To be done
Quote each line of the material verbatim, without the pictures.

####

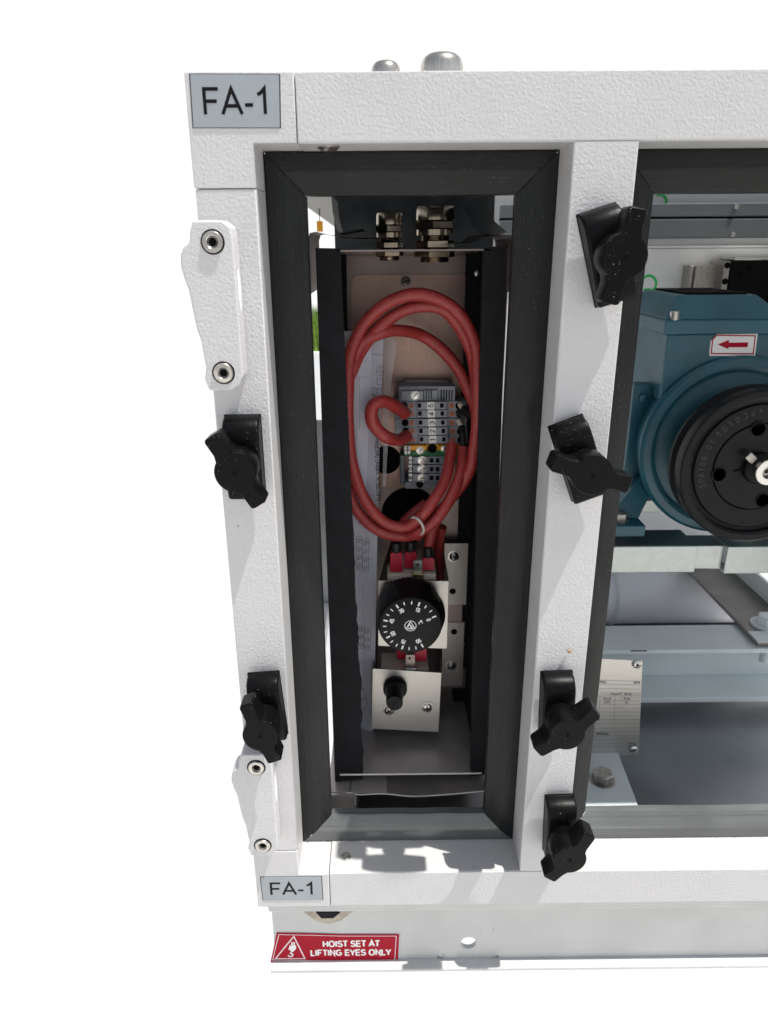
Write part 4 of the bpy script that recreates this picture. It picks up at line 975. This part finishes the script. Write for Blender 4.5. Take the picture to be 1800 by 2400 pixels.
# foot plate with bolt
fp = thing('foot_plate', 'pale blue grey foot plate with a hex bolt in the corner of the right bay', 'foot plate', (285, 120, -662))
M['foot'] = mat('pale blue grey paint', (.50, .56, .58), .4, bump=(.08, .3), var=(.01, .06))
MB().hull8([Vector(v) for v in ((225, 60, -664), (317, 60, -664), (317, 60, -659), (225, 60, -659), (225, 320, -664), (333, 320, -664), (333, 320, -659), (225, 320, -659))], .8).build('plate', 'foot', fp)
p = atz(1413, 1818, -652)
MB().lathe((p.x, p.y, -659), [(16.5, 0), (16.5, 1.2)], 32, axis='Z').build('washer', 'bolt_zinc', fp)
MB().lathe((p.x, p.y, -659), [(13, 1.2), (13.6, 2), (13.6, 11), (12.2, 12.6), (0, 12.9)], 6, axis='Z', X=Matrix.Translation((p.x, p.y, 0)) @ Matrix.Rotation(.5, 4, 'Z') @ Matrix.Translation((-p.x, -p.y, 0))).build('bolt_head', 'bolt_zinc', fp)
# floor of the right bay
fl = MB().box(150, FX1-40, 58, 700, -694, -690).build('floor_sheet', 'floor'); tag(fl, 'dull scratched galvanised floor sheet of the right bay', 'floor sheet')

# back wall fittings of the right bay
bw = thing('ceiling_beam', 'slate grey double beam across the back of the right bay', 'beam', (560, 640, 40))
a, c = at(1541, 558, 640), at(1541, 512, 640)
MB().box(200, FX1-42, 640, 660, a.z, c.z-1.0, bev=1.5).build('lower_beam', 'slate', bw)
d_ = at(1541, 477, 640)
MB().box(200, FX1-42, 640, 660, c.z+2.2, d_.z, bev=1.5).build('upper_beam', 'slate', bw)
MB().box(200, FX1-42, 650, 662, c.z-1, c.z+2.2).build('joint', 'hole', bw)
for q in ((1717, 549), (1725, 485)):
    p = at(*q, 639); MB().lathe(tuple(p), [(4.5, 0), (4, 2.4), (0, 3)], 16).build('screw', 'bright', bw)
wb = thing('wall_panel', 'white rear wall panel with a folded rim and green pen marks', 'panel', (480, 650, -400))
tz = at(1541, 583, 655).z
MB().box(200, FX1-42, 652, 660, -572, tz, bev=1.2).build('panel_face', 'panel_white', wb)
MB().box(200, FX1-42, 648, 655, tz+1, tz+5, bev=1).build('folded_rim', 'panel_white', wb)
MB().box(200, FX1-42, 655, 662, tz+5.5, at(1541, 560, 655).z).build('rim_ledge', 'panel_white', wb)
b = MB(); gx, gy = 1521, 664
stroke(b, [at(gx+17*math.cos(R(a)), gy-18*math.sin(R(a)), 651.5) for a in range(-100, 141, 15)], 4.2, 651.5)
stroke(b, [at(*q, 651.5) for q in ((1508, 680), (1520, 678), (1534, 686))], 4.2, 651.5); b.build('pen_mark', 'marker_green', wb)
b = MB(); stroke(b, [at(1547+15*math.cos(R(a)), 470-14*math.sin(R(a)), 699) for a in range(-60, 121, 15)], 4.2, 699); b.build('pen_mark', 'marker_green', wb)
# grey catch plate and black lock
cp = thing('catch_plate', 'plain grey metal catch box on the rear wall above the motor', 'catch', tuple(at(1650, 686, 620)))
a, c = at(1632, 622, 615), at(1706, 692, 615)
MB().box(a.x, c.x+10, 615, 652, c.z-20, a.z, bev=3).build('cover', 'bolt_zinc', cp)
a2 = at(1616, 622, 625); MB().box(a2.x, a.x-.5, 620, 652, c.z-20, a.z, bev=2).build('side_flange', 'bolt_zinc', cp)
lk = thing('door_lock', 'black lock case with a bright top edge on the rear wall above the motor', 'lock', tuple(at(1760, 690, 600)))
a, c = at(1716, 610, 590), at(1850, 700, 590)
MB().box(a.x, c.x, 590, 645, c.z-25, a.z-.5, bev=3).build('case', 'plastic', lk)
MB().box(a.x+2, c.x, 588, 645, a.z, a.z+5, bev=1.5).build('top_edge', 'bright', lk)
a3 = at(1698, 612, 594); MB().box(a3.x, a.x-.4, 592, 645, c.z-25, a.z-1, bev=1.5).build('side_edge', 'bolt_zinc', lk)
for q in ((1734, 643), (1756, 628), (1705, 622), (1699, 660)):
    p = at(*q, 589.5); MB().lathe(tuple(p), [(5, 0), (5, .5), (0, .5)], 16).build('screw_hole', 'hole', lk)

# things glimpsed through the gap left of the terminal box
u0, u1 = at(712, 440, 742), at(790, 505, 742)
MB().hull8([Vector(v) for v in ((-147, 742, u1.z+28), (u1.x, 742, u1.z-22), (u1.x, 742, 124), (-147, 742, 124), (-147, 746, u1.z+28), (u1.x, 746, u1.z-22), (u1.x, 746, 124), (-147, 746, 124))]).build('eave_stand_in', 'concrete', fr)  # stands in for a building eave beyond, hung on the roof edge
u2, u3 = at(742, 518, 741), at(757, 543, 741)
MB().box(u2.x, u3.x, 740.5, 741.7, u3.z, u2.z, bev=.3).build('orange_patch', 'yellow', fr)
MB().box((u2.x+u3.x)/2-.6, (u2.x+u3.x)/2+.6, 740.6, 741.6, u2.z, u1.z+12).build('patch_cord', 'foam', fr)  # cord invented so the orange patch hangs from something
pv, pv2 = at(746, 985, 705), at(752, 1500, 705)
single(MB().box(-138, -82, 701, 709, -722, pv.z, bev=1), 'grey_board', 'dull_board', 'dull grey board standing behind the gap left of the terminal box', 'board', (-110, 705, -722))
gt, gb = at(735, 730, 1480), at(742, 818, 1480)
plr = thing('lawn_stand_in', 'slim white planter of green grass glimpsed through the gap beside the left foam strip', 'lawn stand-in', (-200, 1500, -1306))  # grass raised on an invented stand in place of a distant lawn
MB().hull8([Vector(v) for v in ((-270, 1440, -1305.5), (-130, 1440, -1305.5), (-110, 1420, gb.z), (-290, 1420, gb.z), (-270, 1560, -1305.5), (-130, 1560, -1305.5), (-110, 1580, gb.z), (-290, 1580, gb.z))], 3).build('lawn_plinth', 'panel_white', plr)
b = MB()
for i in range(420):
    x = random.uniform(-284, -116); y = random.uniform(1425, 1575); h_ = (gt.z-gb.z)*random.uniform(.75, 1.25); l_ = random.uniform(-9, 9)
    b.poly([(x-4, y, gb.z-4), (x+4, y, gb.z-4), (x+l_+1.5, y-3, gb.z+h_*.6), (x+l_*2, y-5, gb.z+h_)], 1)
g_ = b.build('grass', 'grass', plr); g_['kind'] = 'stuff'

scene.render.engine = 'CYCLES'
print('objects', len(bpy.data.objects))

####

Answer to the task
Write part 4 of the bpy script that recreates this picture. It picks up at line 975. This part finishes the script. Write for Blender 4.5. Take the picture to be 1800 by 2400 pixels.
# foot plate with bolt
fp = thing('foot_plate', 'pale blue grey foot plate with a hex bolt in the corner of the right bay', 'foot plate', (285, 120, -662))
M['foot'] = mat('pale blue grey paint', (.50, .56, .58), .4, bump=(.08, .3), var=(.01, .06))
MB().hull8([Vector(v) for v in ((225, 60, -664), (317, 60, -664), (317, 60, -659), (225, 60, -659), (225, 320, -664), (333, 320, -664), (333, 320, -659), (225, 320, -659))], .8).build('plate', 'foot', fp)
p = atz(1413, 1818, -652)
MB().lathe((p.x, p.y, -659), [(16.5, 0), (16.5, 1.2)], 32, axis='Z').build('washer', 'bolt_zinc', fp)
MB().lathe((p.x, p.y, -659), [(13, 1.2), (13.6, 2), (13.6, 11), (12.2, 12.6), (0, 12.9)], 6, axis='Z', X=Matrix.Translation((p.x, p.y, 0)) @ Matrix.Rotation(.5, 4, 'Z') @ Matrix.Translation((-p.x, -p.y, 0))).build('bolt_head', 'bolt_zinc', fp)
# floor of the right bay
fl = MB().box(150, FX1-40, 58, 700, -694, -690).build('floor_sheet', 'floor'); tag(fl, 'dull scratched galvanised floor sheet of the right bay', 'floor sheet')

# back wall fittings of the right bay
bw = thing('ceiling_beam', 'slate grey double beam across the back of the right bay', 'beam', (560, 640, 40))
a, c = at(1541, 558, 640), at(1541, 512, 640)
MB().box(200, FX1-42, 640, 660, a.z, c.z-1.0, bev=1.5).build('lower_beam', 'slate', bw)
d_ = at(1541, 477, 640)
MB().box(200, FX1-42, 640, 660, c.z+2.2, d_.z, bev=1.5).build('upper_beam', 'slate', bw)
MB().box(200, FX1-42, 650, 662, c.z-1, c.z+2.2).build('joint', 'hole', bw)
for q in ((1717, 549), (1725, 485)):
    p = at(*q, 639); MB().lathe(tuple(p), [(4.5, 0), (4, 2.4), (0, 3)], 16).build('screw', 'bright', bw)
wb = thing('wall_panel', 'white rear wall panel with a folded rim and green pen marks', 'panel', (480, 650, -400))
tz = at(1541, 583, 655).z
MB().box(200, FX1-42, 652, 660, -572, tz, bev=1.2).build('panel_face', 'panel_white', wb)
MB().box(200, FX1-42, 648, 655, tz+1, tz+5, bev=1).build('folded_rim', 'panel_white', wb)
MB().box(200, FX1-42, 655, 662, tz+5.5, at(1541, 560, 655).z).build('rim_ledge', 'panel_white', wb)
b = MB(); gx, gy = 1521, 664
stroke(b, [at(gx+17*math.cos(R(a)), gy-18*math.sin(R(a)), 651.5) for a in range(-100, 141, 15)], 4.2, 651.5)
stroke(b, [at(*q, 651.5) for q in ((1508, 680), (1520, 678), (1534, 686))], 4.2, 651.5); b.build('pen_mark', 'marker_green', wb)
b = MB(); stroke(b, [at(1547+15*math.cos(R(a)), 470-14*math.sin(R(a)), 699) for a in range(-60, 121, 15)], 4.2, 699); b.build('pen_mark', 'marker_green', wb)
# grey catch plate and black lock
cp = thing('catch_plate', 'plain grey metal catch box on the rear wall above the motor', 'catch', tuple(at(1650, 686, 620)))
a, c = at(1632, 622, 615), at(1706, 692, 615)
MB().box(a.x, c.x+10, 615, 652, c.z-20, a.z, bev=3).build('cover', 'bolt_zinc', cp)
a2 = at(1616, 622, 625); MB().box(a2.x, a.x-.5, 620, 652, c.z-20, a.z, bev=2).build('side_flange', 'bolt_zinc', cp)
lk = thing('door_lock', 'black lock case with a bright top edge on the rear wall above the motor', 'lock', tuple(at(1760, 690, 600)))
a, c = at(1716, 610, 590), at(1850, 700, 590)
MB().box(a.x, c.x, 590, 645, c.z-25, a.z-.5, bev=3).build('case', 'plastic', lk)
MB().box(a.x+2, c.x, 588, 645, a.z, a.z+5, bev=1.5).build('top_edge', 'bright', lk)
a3 = at(1698, 612, 594); MB().box(a3.x, a.x-.4, 592, 645, c.z-25, a.z-1, bev=1.5).build('side_edge', 'bolt_zinc', lk)
for q in ((1734, 643), (1756, 628), (1705, 622), (1699, 660)):
    p = at(*q, 589.5); MB().lathe(tuple(p), [(5, 0), (5, .5), (0, .5)], 16).build('screw_hole', 'hole', lk)

# things glimpsed through the gap left of the terminal box
u0, u1 = at(712, 440, 742), at(790, 505, 742)
MB().hull8([Vector(v) for v in ((-147, 742, u1.z+28), (u1.x, 742, u1.z-22), (u1.x, 742, 124), (-147, 742, 124), (-147, 746, u1.z+28), (u1.x, 746, u1.z-22), (u1.x, 746, 124), (-147, 746, 124))]).build('eave_stand_in', 'concrete', fr)  # stands in for a building eave beyond, hung on the roof edge
u2, u3 = at(742, 518, 741), at(757, 543, 741)
MB().box(u2.x, u3.x, 740.5, 741.7, u3.z, u2.z, bev=.3).build('orange_patch', 'yellow', fr)
MB().box((u2.x+u3.x)/2-.6, (u2.x+u3.x)/2+.6, 740.6, 741.6, u2.z, u1.z+12).build('patch_cord', 'foam', fr)  # cord invented so the orange patch hangs from something
pv, pv2 = at(746, 985, 705), at(752, 1500, 705)
single(MB().box(-138, -82, 701, 709, -722, pv.z, bev=1), 'grey_board', 'dull_board', 'dull grey board standing behind the gap left of the terminal box', 'board', (-110, 705, -722))
gt, gb = at(735, 730, 1480), at(742, 818, 1480)
plr = thing('lawn_stand_in', 'slim white planter of green grass glimpsed through the gap beside the left foam strip', 'lawn stand-in', (-200, 1500, -1306))  # grass raised on an invented stand in place of a distant lawn
MB().hull8([Vector(v) for v in ((-270, 1440, -1305.5), (-130, 1440, -1305.5), (-110, 1420, gb.z), (-290, 1420, gb.z), (-270, 1560, -1305.5), (-130, 1560, -1305.5), (-110, 1580, gb.z), (-290, 1580, gb.z))], 3).build('lawn_plinth', 'panel_white', plr)
b = MB()
for i in range(420):
    x = random.uniform(-284, -116); y = random.uniform(1425, 1575); h_ = (gt.z-gb.z)*random.uniform(.75, 1.25); l_ = random.uniform(-9, 9)
    b.poly([(x-4, y, gb.z-4), (x+4, y, gb.z-4), (x+l_+1.5, y-3, gb.z+h_*.6), (x+l_*2, y-5, gb.z+h_)], 1)
g_ = b.build('grass', 'grass', plr); g_['kind'] = 'stuff'

scene.render.engine = 'CYCLES'
print('objects', len(bpy.data.objects))